◆ **Directions for this task**
Copy out exactly the lines from the first line of the material below through the line containing "return R @ Vector(((px-784)/F, -(py-588)/F, -1))", and nothing beyond them.

◆ **Data segment**

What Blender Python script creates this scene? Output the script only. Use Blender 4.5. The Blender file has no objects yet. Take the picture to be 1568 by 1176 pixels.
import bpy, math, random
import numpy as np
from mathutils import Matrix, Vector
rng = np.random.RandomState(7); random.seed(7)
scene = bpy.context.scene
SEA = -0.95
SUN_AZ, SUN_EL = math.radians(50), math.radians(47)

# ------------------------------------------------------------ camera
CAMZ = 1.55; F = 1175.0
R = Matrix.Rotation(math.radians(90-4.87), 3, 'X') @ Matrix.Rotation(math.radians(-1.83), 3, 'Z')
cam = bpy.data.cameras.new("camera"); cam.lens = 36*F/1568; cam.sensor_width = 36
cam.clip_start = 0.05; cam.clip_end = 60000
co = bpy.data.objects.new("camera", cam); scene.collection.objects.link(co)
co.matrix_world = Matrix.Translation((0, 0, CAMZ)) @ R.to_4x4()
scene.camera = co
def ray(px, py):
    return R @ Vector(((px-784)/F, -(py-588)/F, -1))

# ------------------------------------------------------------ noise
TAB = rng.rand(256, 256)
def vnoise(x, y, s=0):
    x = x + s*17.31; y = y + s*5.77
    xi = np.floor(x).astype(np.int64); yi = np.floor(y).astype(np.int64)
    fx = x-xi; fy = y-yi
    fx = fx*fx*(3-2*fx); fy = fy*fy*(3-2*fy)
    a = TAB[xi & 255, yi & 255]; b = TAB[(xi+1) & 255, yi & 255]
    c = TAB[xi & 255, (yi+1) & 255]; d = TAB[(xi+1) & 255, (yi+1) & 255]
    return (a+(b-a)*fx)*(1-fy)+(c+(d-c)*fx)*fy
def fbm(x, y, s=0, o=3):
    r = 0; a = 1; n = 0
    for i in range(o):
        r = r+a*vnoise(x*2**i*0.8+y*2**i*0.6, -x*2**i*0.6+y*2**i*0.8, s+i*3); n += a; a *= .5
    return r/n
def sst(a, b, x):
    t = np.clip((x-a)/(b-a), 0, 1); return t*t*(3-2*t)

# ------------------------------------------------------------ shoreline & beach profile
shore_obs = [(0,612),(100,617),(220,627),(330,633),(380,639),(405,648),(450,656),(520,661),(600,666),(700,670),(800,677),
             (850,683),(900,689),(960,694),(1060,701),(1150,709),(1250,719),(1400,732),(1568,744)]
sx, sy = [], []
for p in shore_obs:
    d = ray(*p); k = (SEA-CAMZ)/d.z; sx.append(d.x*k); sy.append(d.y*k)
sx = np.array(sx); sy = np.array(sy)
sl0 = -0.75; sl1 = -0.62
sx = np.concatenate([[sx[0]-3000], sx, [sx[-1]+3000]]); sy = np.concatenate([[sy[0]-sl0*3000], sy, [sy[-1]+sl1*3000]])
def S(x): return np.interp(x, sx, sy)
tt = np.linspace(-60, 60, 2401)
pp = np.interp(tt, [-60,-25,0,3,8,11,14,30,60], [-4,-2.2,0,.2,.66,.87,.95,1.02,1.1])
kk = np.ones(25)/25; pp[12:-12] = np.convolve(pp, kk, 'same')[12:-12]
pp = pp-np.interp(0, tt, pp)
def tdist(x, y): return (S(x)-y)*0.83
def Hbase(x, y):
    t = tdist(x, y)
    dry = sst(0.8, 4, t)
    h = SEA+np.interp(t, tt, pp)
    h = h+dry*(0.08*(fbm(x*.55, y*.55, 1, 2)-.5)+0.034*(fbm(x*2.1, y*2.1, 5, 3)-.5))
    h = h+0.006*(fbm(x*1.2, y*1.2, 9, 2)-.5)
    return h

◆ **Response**
What Blender Python script creates this scene? Output the script only. Use Blender 4.5. The Blender file has no objects yet. Take the picture to be 1568 by 1176 pixels.
import bpy, math, random
import numpy as np
from mathutils import Matrix, Vector
rng = np.random.RandomState(7); random.seed(7)
scene = bpy.context.scene
SEA = -0.95
SUN_AZ, SUN_EL = math.radians(50), math.radians(47)

# ------------------------------------------------------------ camera
CAMZ = 1.55; F = 1175.0
R = Matrix.Rotation(math.radians(90-4.87), 3, 'X') @ Matrix.Rotation(math.radians(-1.83), 3, 'Z')
cam = bpy.data.cameras.new("camera"); cam.lens = 36*F/1568; cam.sensor_width = 36
cam.clip_start = 0.05; cam.clip_end = 60000
co = bpy.data.objects.new("camera", cam); scene.collection.objects.link(co)
co.matrix_world = Matrix.Translation((0, 0, CAMZ)) @ R.to_4x4()
scene.camera = co
def ray(px, py):
    return R @ Vector(((px-784)/F, -(py-588)/F, -1))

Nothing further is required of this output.